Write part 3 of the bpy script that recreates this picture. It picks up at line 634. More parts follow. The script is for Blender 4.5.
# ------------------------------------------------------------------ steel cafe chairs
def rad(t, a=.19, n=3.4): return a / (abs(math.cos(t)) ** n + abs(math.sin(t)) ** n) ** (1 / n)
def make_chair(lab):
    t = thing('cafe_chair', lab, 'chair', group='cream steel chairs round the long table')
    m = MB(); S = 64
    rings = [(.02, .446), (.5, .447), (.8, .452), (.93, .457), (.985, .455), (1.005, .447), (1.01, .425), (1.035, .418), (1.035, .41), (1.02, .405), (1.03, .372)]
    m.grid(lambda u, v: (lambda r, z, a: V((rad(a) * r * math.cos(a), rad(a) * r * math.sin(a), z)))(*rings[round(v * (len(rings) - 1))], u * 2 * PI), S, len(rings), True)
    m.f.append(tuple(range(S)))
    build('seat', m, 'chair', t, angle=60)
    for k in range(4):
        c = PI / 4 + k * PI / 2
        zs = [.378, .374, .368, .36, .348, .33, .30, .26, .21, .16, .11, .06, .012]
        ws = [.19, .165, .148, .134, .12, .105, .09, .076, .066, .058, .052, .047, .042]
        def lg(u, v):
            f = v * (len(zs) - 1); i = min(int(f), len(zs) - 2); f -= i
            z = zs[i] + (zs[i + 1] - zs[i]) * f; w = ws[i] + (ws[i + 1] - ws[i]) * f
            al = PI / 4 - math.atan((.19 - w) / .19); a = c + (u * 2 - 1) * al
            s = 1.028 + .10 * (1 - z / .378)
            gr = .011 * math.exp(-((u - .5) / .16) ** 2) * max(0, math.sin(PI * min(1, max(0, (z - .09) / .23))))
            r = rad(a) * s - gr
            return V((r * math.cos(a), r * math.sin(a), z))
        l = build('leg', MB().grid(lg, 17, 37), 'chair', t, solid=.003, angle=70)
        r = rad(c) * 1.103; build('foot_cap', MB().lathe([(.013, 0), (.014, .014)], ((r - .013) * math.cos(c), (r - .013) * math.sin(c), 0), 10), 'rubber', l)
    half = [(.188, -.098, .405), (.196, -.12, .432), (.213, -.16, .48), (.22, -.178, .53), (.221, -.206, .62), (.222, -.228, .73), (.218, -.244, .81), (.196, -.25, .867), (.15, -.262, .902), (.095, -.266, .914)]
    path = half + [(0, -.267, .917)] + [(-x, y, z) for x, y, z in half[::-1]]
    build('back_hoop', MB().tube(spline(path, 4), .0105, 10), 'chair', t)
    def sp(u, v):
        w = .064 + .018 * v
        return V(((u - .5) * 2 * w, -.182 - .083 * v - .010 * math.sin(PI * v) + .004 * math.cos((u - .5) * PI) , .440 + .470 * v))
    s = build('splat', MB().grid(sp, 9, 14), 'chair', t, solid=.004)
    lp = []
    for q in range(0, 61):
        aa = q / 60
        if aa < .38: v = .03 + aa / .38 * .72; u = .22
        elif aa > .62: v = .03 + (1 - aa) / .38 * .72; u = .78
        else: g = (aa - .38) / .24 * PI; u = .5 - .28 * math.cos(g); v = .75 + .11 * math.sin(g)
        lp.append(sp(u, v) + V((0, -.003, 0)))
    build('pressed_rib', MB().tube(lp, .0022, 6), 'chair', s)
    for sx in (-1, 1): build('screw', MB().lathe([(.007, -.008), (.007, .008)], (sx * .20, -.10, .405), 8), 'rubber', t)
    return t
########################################
## Task
Copy out every line of the data above, exactly as given.

## Written response
Write part 3 of the bpy script that recreates this picture. It picks up at line 634. More parts follow. The script is for Blender 4.5.
# ------------------------------------------------------------------ steel cafe chairs
def rad(t, a=.19, n=3.4): return a / (abs(math.cos(t)) ** n + abs(math.sin(t)) ** n) ** (1 / n)
def make_chair(lab):
    t = thing('cafe_chair', lab, 'chair', group='cream steel chairs round the long table')
    m = MB(); S = 64
    rings = [(.02, .446), (.5, .447), (.8, .452), (.93, .457), (.985, .455), (1.005, .447), (1.01, .425), (1.035, .418), (1.035, .41), (1.02, .405), (1.03, .372)]
    m.grid(lambda u, v: (lambda r, z, a: V((rad(a) * r * math.cos(a), rad(a) * r * math.sin(a), z)))(*rings[round(v * (len(rings) - 1))], u * 2 * PI), S, len(rings), True)
    m.f.append(tuple(range(S)))
    build('seat', m, 'chair', t, angle=60)
    for k in range(4):
        c = PI / 4 + k * PI / 2
        zs = [.378, .374, .368, .36, .348, .33, .30, .26, .21, .16, .11, .06, .012]
        ws = [.19, .165, .148, .134, .12, .105, .09, .076, .066, .058, .052, .047, .042]
        def lg(u, v):
            f = v * (len(zs) - 1); i = min(int(f), len(zs) - 2); f -= i
            z = zs[i] + (zs[i + 1] - zs[i]) * f; w = ws[i] + (ws[i + 1] - ws[i]) * f
            al = PI / 4 - math.atan((.19 - w) / .19); a = c + (u * 2 - 1) * al
            s = 1.028 + .10 * (1 - z / .378)
            gr = .011 * math.exp(-((u - .5) / .16) ** 2) * max(0, math.sin(PI * min(1, max(0, (z - .09) / .23))))
            r = rad(a) * s - gr
            return V((r * math.cos(a), r * math.sin(a), z))
        l = build('leg', MB().grid(lg, 17, 37), 'chair', t, solid=.003, angle=70)
        r = rad(c) * 1.103; build('foot_cap', MB().lathe([(.013, 0), (.014, .014)], ((r - .013) * math.cos(c), (r - .013) * math.sin(c), 0), 10), 'rubber', l)
    half = [(.188, -.098, .405), (.196, -.12, .432), (.213, -.16, .48), (.22, -.178, .53), (.221, -.206, .62), (.222, -.228, .73), (.218, -.244, .81), (.196, -.25, .867), (.15, -.262, .902), (.095, -.266, .914)]
    path = half + [(0, -.267, .917)] + [(-x, y, z) for x, y, z in half[::-1]]
    build('back_hoop', MB().tube(spline(path, 4), .0105, 10), 'chair', t)
    def sp(u, v):
        w = .064 + .018 * v
        return V(((u - .5) * 2 * w, -.182 - .083 * v - .010 * math.sin(PI * v) + .004 * math.cos((u - .5) * PI) , .440 + .470 * v))
    s = build('splat', MB().grid(sp, 9, 14), 'chair', t, solid=.004)
    lp = []
    for q in range(0, 61):
        aa = q / 60
        if aa < .38: v = .03 + aa / .38 * .72; u = .22
        elif aa > .62: v = .03 + (1 - aa) / .38 * .72; u = .78
        else: g = (aa - .38) / .24 * PI; u = .5 - .28 * math.cos(g); v = .75 + .11 * math.sin(g)
        lp.append(sp(u, v) + V((0, -.003, 0)))
    build('pressed_rib', MB().tube(lp, .0022, 6), 'chair', s)
    for sx in (-1, 1): build('screw', MB().lathe([(.007, -.008), (.007, .008)], (sx * .20, -.10, .405), 8), 'rubber', t)
    return t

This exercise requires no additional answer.